The Dems and their MSM have nothing to offer, so they are trying to make that into something worth voting for. How would one go about doing this? By going over-the-top on every single thing the administration is remotely connected with.

As Henninger says, the fate of the nation, or the world, is simply not one of their concerns.

They're saying, either we put them back in control, or they will do their best to burn the place down.

buddy larsen said...

It's the 'extortionist strategy'.

buddy larsen said...

Peter, if you guys would just take Massachusetts back, it would help immensely.

buddy larsen said...

..and "Dooyoo Knowhoo Iyam" Mustafa Ben Amistake Kaherri.

buddy larsen said...

Wasn't it Cambodian CIA agents that were so seared seared?

But it could well have been Mongols, too.
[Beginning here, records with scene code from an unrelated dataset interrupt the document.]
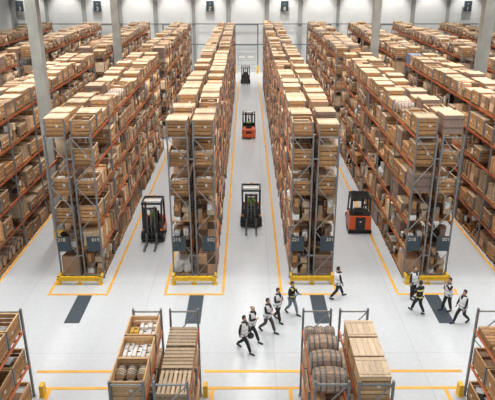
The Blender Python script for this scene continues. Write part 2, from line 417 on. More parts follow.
TYPES['small'] = ('crate', 'wooden_crate', 'low lidded wooden crate', [crate_parts(h=hh, seed=20+i, rows=3) for i, hh in enumerate((.56, .64))])
TYPES['open'] = ('crate', 'wooden_crate', 'open wooden crate packed with goods', [crate_parts(h=.72, opened=True, fill=f, seed=10+i) for i, f in enumerate(('cartons', 'boards', 'mixed', 'cartons'))])
TYPES['cartons'] = ('pallet load', 'pallet_load', 'pallet stacked with brown cartons', [load('cartons', i) for i in range(4)])
TYPES['tall'] = ('pallet load', 'pallet_load', 'pallet of tall narrow brown boxes', [load('tall', i) for i in range(3)])
TYPES['wrapped'] = ('pallet load', 'pallet_load', 'pallet load in brown stretch wrap', [load('wrapped', i) for i in range(2)])
TYPES['boards'] = ('pallet load', 'pallet_load', 'pallet of upright pale boards', [load('boards', i) for i in range(2)])
TYPES['low'] = ('pallet load', 'pallet_load', 'half-height mixed pallet load', [load('low', i) for i in range(3)])
TYPES['white'] = ('pallet load', 'pallet_load', 'pallet of white sacks', [load('white', i) for i in range(2)])
TYPES['mixed'] = ('pallet load', 'pallet_load', 'jumbled pallet of small mixed boxes', [load('mixed', i) for i in range(5)])
TYPES['navy'] = ('pallet load', 'pallet_load', 'navy patterned wrapped pallet load', [load('navy', 0)])
TYPES['barrels'] = ('barrel pallet', 'barrel_pallet', 'pallet of wooden barrels', [barrels_load(0)])
TYPES['pallets'] = ('pallet stack', 'pallet_stack', 'stack of empty wooden pallets', [pallets_stack(0), pallets_stack(1)])
MESH = {}
for k, (cat, nm, ds, vs) in TYPES.items():
    for i, P in enumerate(vs):
        full = merge(P); bpm = {pn: [q.mesh(pn) for q in (v if isinstance(v, list) else [v])] for pn, v in P.items()}
        MESH[(k, i)] = (full, full.mesh(nm), bpm)
random.seed(11)
TOPW = ['lidded']*9+['small']*2+['cartons']*2+['open']*2+['wrapped', 'low']
LOWW = ['mixed']*11+['lidded']*3+['small']*3+['open']*5+['cartons']*6+['tall']*8+['boards']*5+['low']*4+['wrapped']*2+['white']*1+['pallets']*1+[None]*3
LOWE = ['mixed']*4+['lidded']*6+['small']*5+['open']*8+['cartons']*3+['tall']*2+['boards']*2+['low']*1+['pallets']*1+[None]*1
T = 1.53
RACKS = {}
slots = []      # dict(rack,row,tier,idx,x,y,z,type,var,h)
tier_name = {5: 'top tier', 4: 'fifth tier', 3: 'fourth tier', 2: 'third tier', 1: 'second tier', 0: 'floor tier'}
HW, GAP = .49, .14
BL = [ # key, centre x, y0, bays, label phrase
 ('A', -8.69, 27.9, 6, 'mid-left rack'), ('B', -2.75, 27.9, 14, 'centre-left rack'), ('C', 3.37, 27.9, 14, 'centre-right rack'), ('D', 9.38, 27.9, 6, 'mid-right rack'),
 ('A2', -8.69, 55.4, 7, 'mid-left back rack'), ('D2', 9.38, 55.4, 7, 'mid-right back rack'),
 ('E', -14.22, 27.9, 6, 'outer left rack'), ('F', 14.78, 27.9, 6, 'outer right rack'),
 ('E2', -14.22, 55.4, 7, 'outer left back rack'), ('F2', 14.78, 55.4, 7, 'outer right back rack'),
 ('G', -20.8, 39.9, 3, 'second outer left rack'), ('H', 20.8, 39.9, 3, 'second outer right rack'),
 ('G2', -20.8, 55.4, 7, 'second outer left back rack'), ('H2', 20.8, 55.4, 7, 'second outer right back rack'),
 ('I2', -27.4, 55.4, 7, 'farthest left rack'), ('J2', 27.1, 55.4, 7, 'farthest right rack')]
full_lb = {'A': 'signed 218 and 015, left of centre', 'B': 'signed 215 and 502, left of the central aisle', 'C': 'signed 221 and 301, right of the central aisle', 'D': 'signed 218 and 001, right of centre',
 'A2': 'behind the rack signed 218 and 015', 'D2': 'behind the rack signed 218 and 001', 'E': 'along the left photo edge', 'F': 'along the right photo edge', 'E2': 'at the back, left of the slim left column',
 'F2': 'at the back, right of the slim right column', 'G': 'second outward on the left side', 'H': 'second outward on the right side', 'G2': 'at the back, second outward on the left', 'H2': 'at the back, second outward on the right', 'I2': 'at the back, farthest left', 'J2': 'at the back, farthest right'}
def rowx(cx, row, off=.63): return cx-off if row == 0 else cx+off
def facing(cx, row): return (row == 1) if cx < 0 else (row == 0)
for key, cx, y0, nb, ph in BL:
    for row in (0, 1):
        x = rowx(cx, row)
        for tier in range(6):
            i = 0
            for bay in range(nb):
                for k in range(3):
                    i += 1
                    y = y0+bay*4.0+.7+k*1.3; z = tier*T
                    u, v, d = proj(x, y, z+.4)
                    if not (-40 < u < 535 and -30 < v < 430): continue
                    ty = random.choice(TOPW if tier == 5 else (LOWE if key in 'EF' else LOWW))
                    if ty is None: continue
                    if tier == 5 and i == 1 and key in 'AB': ty = 'lidded'
                    fc = facing(cx, row)
                    vis = fc or tier == 5 or (i == 1 and not key.endswith('2'))
                    slots.append(dict(key=key, ph=ph, row=row, tier=tier, i=i, x=x, y=y, z=z, ty=ty, vis=vis, u=u, v=v, d=d,
                                      fc=fc, sz=(2.0 if i == 1 else 1)*(1.5 if tier == 5 else 1)/d**2, rz=ru(-.02, .02), dx=ru(-.03, .03), sc=ru(1.0, 1.2) if tier == 5 else ru(1.0, 1.4)))
# the photo's particular goods, matched to slots on the tops
def near_slot(u, v, keys, tier=5, row=None):
    c = [s for s in slots if s['key'] in keys and s['tier'] == tier and (row is None or s['row'] == row)]
    return min(c, key=lambda s: (s['u']-u)**2+(s['v']-v)**2)
for u, v, keys, ty in ((108, 93, 'A', 'barrels'), (122, 96, 'A', 'barrels'), (402, 108, 'D', 'barrels'), (412, 118, 'D', 'low'), (418, 46, ('F',), 'navy'), (470, 46, ('H',), 'wrapped'),
                       (432, 97, 'D', 'wrapped'), (455, 120, 'D', 'wrapped'), (62, 34, ('G2',), 'barrels'), (76, 30, ('G2',), 'barrels'), (86, 28, ('G2',), 'barrels'),
                       (330, 120, 'C', 'wrapped'), (302, 128, 'C', 'open'), (77, 125, 'A', 'open'), (305, 97, 'C', 'open'), (185, 98, 'B', 'wrapped'), (200, 82, 'B', 'cartons')):
    near_slot(u, v, keys)['ty'] = ty
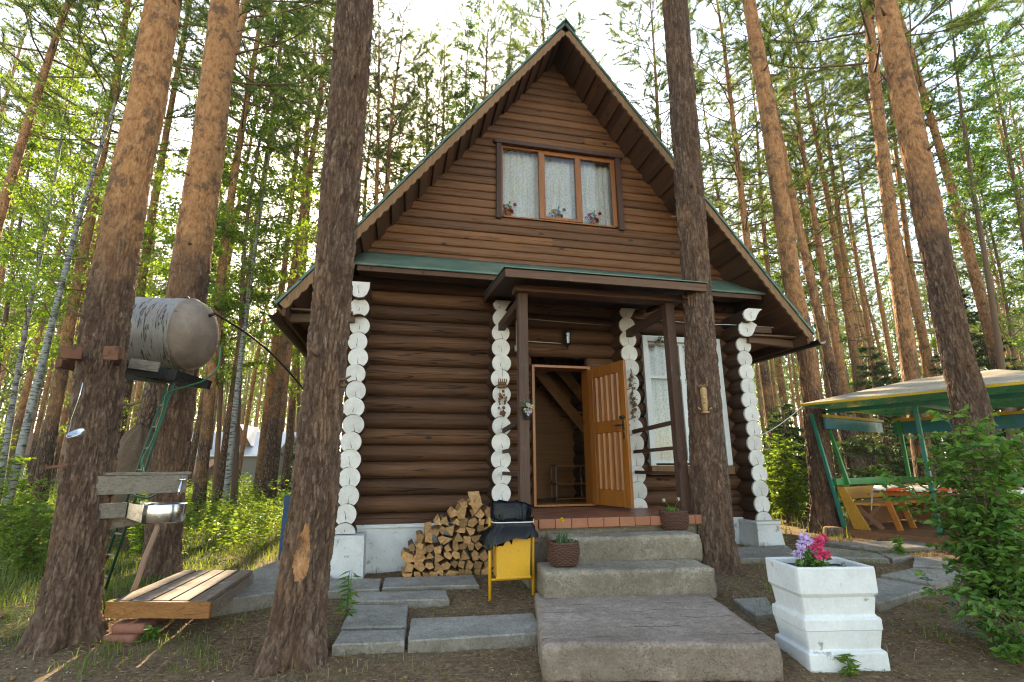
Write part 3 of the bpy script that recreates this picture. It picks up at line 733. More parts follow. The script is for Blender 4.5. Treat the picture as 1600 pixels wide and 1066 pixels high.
# doorway, door leaf, room behind it
m = MB(); m.box(-.47, -.43, -.03, .26, .72, 2.74).box(.405, .445, -.03, .26, .72, 2.74).box(-.43, .405, -.03, .26, 2.70, 2.74).box(-.43, .405, -.02, .26, .715, .745)
m.build('door_frame', M['orange'], cab, bevel=.004)
dr = bpy.data.objects.new('door', None); COL.objects.link(dr); dr.parent = cab; dr.location = (0, 0, 0)
hd = Vector((.39, -.045, 0)); dd = Vector((.205, -.80, 0)).normalized(); dn = Vector((-dd.y, dd.x, 0)); DW = .845
DMAT = Matrix(((dd.x, dn.x, 0, hd.x), (dd.y, dn.y, 0, hd.y), (0, 0, 1, 0), (0, 0, 0, 1)))   # local: x along the leaf, y = thickness
m = MB(); m.M = DMAT
for x0, x1, z0, z1 in ((0, .12, .74, 2.68), (DW-.12, DW, .74, 2.68), (.12, DW-.12, .74, .95), (.12, DW-.12, 2.53, 2.68), (.12, DW-.12, 1.72, 1.88)): m.box(x0, x1, 0, .045, z0, z1)
m.build('leaf_frame', M['orange'], dr, bevel=.004)
m = MB(); m.M = DMAT
for z0, z1 in ((.95, 1.72), (1.88, 2.53)):
    n = 5; wv = (DW-.24)/n
    for i in range(n):
        a = .12+wv*i; prof = [(0, .012), (.02, .006), (.045, .034), (wv-.045, .034), (wv-.02, .006), (wv, .012)]
        for sgn in (0, 1):
            V = [(a+p, (.0225+(q-.012 if sgn else -(q-.012))), z) for z in (z0+.003, z1-.003) for p, q in prof]
            m.add(V, [(j, j+1, 6+j+1, 6+j) for j in range(5)])
m.build('panel', M['orange'], dr)
m = MB(); m.M = DMAT
for sgn, y in ((-1, 0), (1, .045)):
    m.box(DW-.085, DW-.04, *sorted((y, y+sgn*.008)), 1.62, 1.86)
m.build('lock_plate', M['brass'], dr)
m = MB(); m.M = DMAT
for sgn, y in ((-1, -.006), (1, .05)):
    m.tube([(DW-.062, y, 1.80), (DW-.062, y+sgn*.05, 1.80), (DW-.075, y+sgn*.055, 1.80), (DW-.18, y+sgn*.055, 1.795)], .010, 8)
    m.lathe([(.0, -.012), (.026, -.012), (.026, .006), (0, .006)], (0, 0, 0), 12) if 0 else None
m.tube([(DW-.03, -.02, 1.90), (DW-.10, -.02, 1.905)], .022, 8); m.build('handle', M['iron'], dr, True)
m = MB()
m.box(-1.0, 1.3, 2.05, 2.1, .6, 3.5); m.box(-.98, -.95, .26, 2.05, .6, 3.5); m.box(1.25, 1.28, .26, 2.05, .6, 3.5)
m.build('interior_wall', M['inner_x'], cab)
m = MB(); m.box(-.98, 1.28, -.02, 2.1, .64, .70); m.build('interior_floor', M['gfloor'], cab); m = MB(); m.box(-.98, 1.28, .26, 2.1, 3.45, 3.5); m.build('interior_ceiling', M['gfloor'], cab)
m = MB(); m.box(-.52, -.42, 1.97, 2.04, .7, 2.75).box(.02, .08, 1.98, 2.04, .7, 2.3); m.box(-.42, -.1, 2.0, 2.04, 1.25, 1.35).box(-.42, .02, 2.0, 2.04, 2.20, 2.3); m.build('inner_door', M['inner'], cab)
m = MB(); m.bar((-.35, 1.5, 3.4), (1.2, 1.5, 1.55), .06, .18); m.bar((.10, 1.5, 3.4), (1.3, 1.5, 2.0), .06, .18)
for i in range(7): m.box(-.2+.2*i, .05+.2*i, 1.5, 2.0, 3.15-.24*i, 3.18-.24*i)
m.build('staircase', M['inner_x'], cab)
sh = thing('shoe_shelf', 'small dark shelf rack seen through the open doorway', 'shelf', (.45, 1.4, .70)); m = MB()
for z in (.72, .96, 1.26): m.box(.28, .85, 1.35, 1.65, z, z+.02)
m.build('shelf_board', M['inner_x'], sh); 
for a_, b_ in ((.28, 1.35), (.83, 1.35), (.28, 1.63), (.83, 1.63)): m = MB(); m.box(a_, a_+.02, b_, b_+.02, .7, 1.28); m.build('upright', M['oldwood'], sh)
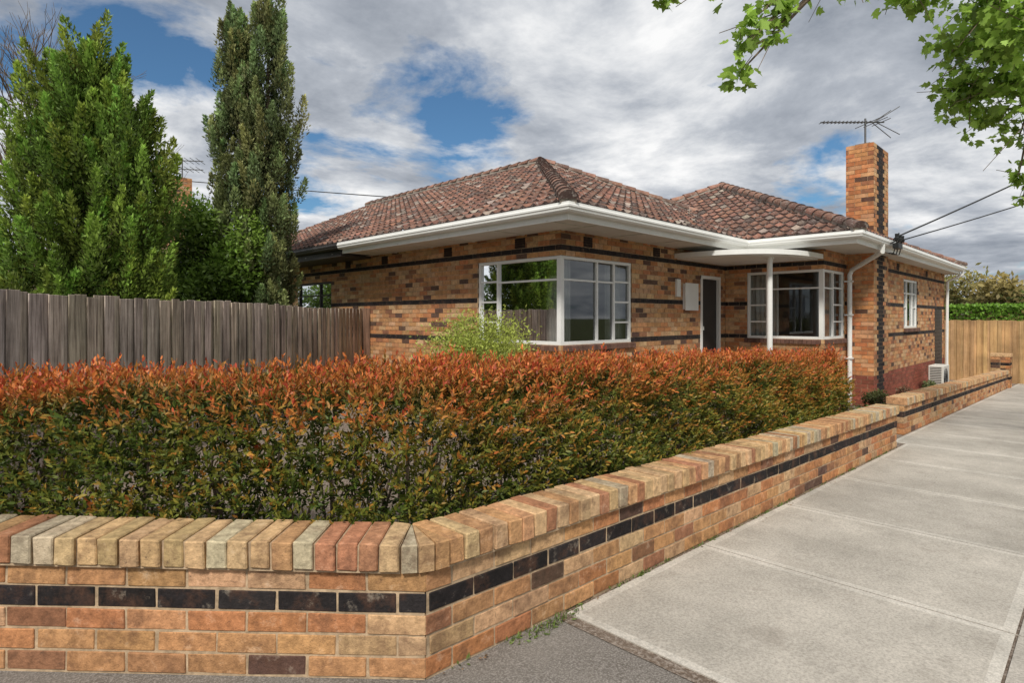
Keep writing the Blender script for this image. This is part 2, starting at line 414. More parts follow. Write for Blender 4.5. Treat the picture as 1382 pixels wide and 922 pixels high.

Heck, it could even have been Jenjis Khan (the Jewish Mongol), had he gone a little further up the headwaters of the River of Time, that fantastic starlit Christmas Eve.

buddy larsen said...

Ah yes, Jenjis Khan's little bagel shoppe, with the little hand-lettered sign in the window,

"no shoes, no shirt, no service, plus we personally rape, cut off ears, cut off heads, tape wires from portable telephones to human genitals, cut off limbs, blow up bodies, randomly shoot civilians, raze villages in the fashion reminiscent of me, shopkeeper Jenjis Khan, shoot cattle and dogs for fun, poison food stocks, and generally ravage the country side. Also, everyday special price, half-off on day-old bagels."

buddy larsen said...

Oy, and then Mustafa Ben Amistake al Sheikdown left with the fleet, and sailed back cross the Bounding Main to grace central America with his Less Majestique:

"As Kerry was reassuring his colleagues that Ortega wouldn't establish Soviet and Cuban bases in Nicaragua, Ortega (a few days after he met with Kerry) was flying to Moscow to arrange a $200 million transfer of Soviet monies to Nicaragua. Kerry's sales pitch for the Sandinistas -- "I see an enormous haughtiness in the United States trying to tell them what to do. Our economic squeeze on them is very sad. The whole population is suffering" -- worked in Congress. It voted against aid to the Contras, even as Ortega was collecting aid from his Soviet bosses."

buddy larsen said...

Oh, eating donkeys is a popular pastime in many rough places around the globe.

buddy larsen said...

Lt Col Boyington's memorial was voted down by 45 members of the student council--not just the several quoted saying things like 'no need for another monument to rich white men' (Boyington BTW was a Sioux Indian and born poor, and stayed that way), and things like 'Marines are not what this university should be honoring' (Boyington was an American Volunteer Group "Flying Tiger" fighting in China before USA entered the war, fought thru the dark days when victory was up for grabs, was awarded the Congressional Medal of Honor, recorded 28 enemy aircraft destroyed, was shot down in air combat, and spent nearly two years in an enemy POW camp).

Fine, don't honor a Marine, don't honor a WWII hero or a Sioux warrior, but could ya maybe, maybe, honor one of your Engineering graduates who actually made real-life sacrifices, during a national crisis, in support of your own campus freedom of speech?